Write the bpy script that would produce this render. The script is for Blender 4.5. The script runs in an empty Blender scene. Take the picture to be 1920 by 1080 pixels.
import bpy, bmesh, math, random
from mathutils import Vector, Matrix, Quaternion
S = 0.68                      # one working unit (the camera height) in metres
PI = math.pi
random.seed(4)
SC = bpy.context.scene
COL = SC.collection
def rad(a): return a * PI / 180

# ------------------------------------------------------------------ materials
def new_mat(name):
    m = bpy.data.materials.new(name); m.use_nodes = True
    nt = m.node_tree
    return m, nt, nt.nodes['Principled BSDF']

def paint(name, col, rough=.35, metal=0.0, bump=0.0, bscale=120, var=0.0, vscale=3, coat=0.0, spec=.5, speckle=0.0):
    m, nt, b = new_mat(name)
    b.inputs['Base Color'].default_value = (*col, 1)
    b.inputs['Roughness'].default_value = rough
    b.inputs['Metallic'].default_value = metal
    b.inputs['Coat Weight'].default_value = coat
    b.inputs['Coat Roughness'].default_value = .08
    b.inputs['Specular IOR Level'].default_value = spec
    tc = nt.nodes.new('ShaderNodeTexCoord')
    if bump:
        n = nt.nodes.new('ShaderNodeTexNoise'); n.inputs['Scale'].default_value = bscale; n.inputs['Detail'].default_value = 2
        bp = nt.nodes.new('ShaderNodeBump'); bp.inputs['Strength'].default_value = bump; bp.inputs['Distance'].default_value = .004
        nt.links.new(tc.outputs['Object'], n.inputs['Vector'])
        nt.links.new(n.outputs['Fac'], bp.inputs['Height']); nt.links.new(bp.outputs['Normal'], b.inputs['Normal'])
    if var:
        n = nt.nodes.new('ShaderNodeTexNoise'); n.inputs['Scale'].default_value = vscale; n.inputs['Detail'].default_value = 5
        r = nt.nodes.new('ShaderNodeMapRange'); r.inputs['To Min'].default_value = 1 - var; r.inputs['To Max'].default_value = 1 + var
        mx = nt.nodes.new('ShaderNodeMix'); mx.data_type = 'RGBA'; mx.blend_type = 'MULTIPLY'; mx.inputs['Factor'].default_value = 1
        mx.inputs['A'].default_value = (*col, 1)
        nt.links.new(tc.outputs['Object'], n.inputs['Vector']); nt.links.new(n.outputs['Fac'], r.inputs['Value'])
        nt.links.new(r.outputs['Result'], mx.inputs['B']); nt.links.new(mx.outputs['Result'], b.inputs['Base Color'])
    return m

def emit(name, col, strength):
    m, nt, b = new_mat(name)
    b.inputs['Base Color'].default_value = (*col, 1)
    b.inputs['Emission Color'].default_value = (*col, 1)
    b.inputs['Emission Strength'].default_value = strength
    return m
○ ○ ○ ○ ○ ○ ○
### To be done
Only the number is wanted: how many lines of the data contain the word "scene"?

### Written answer
2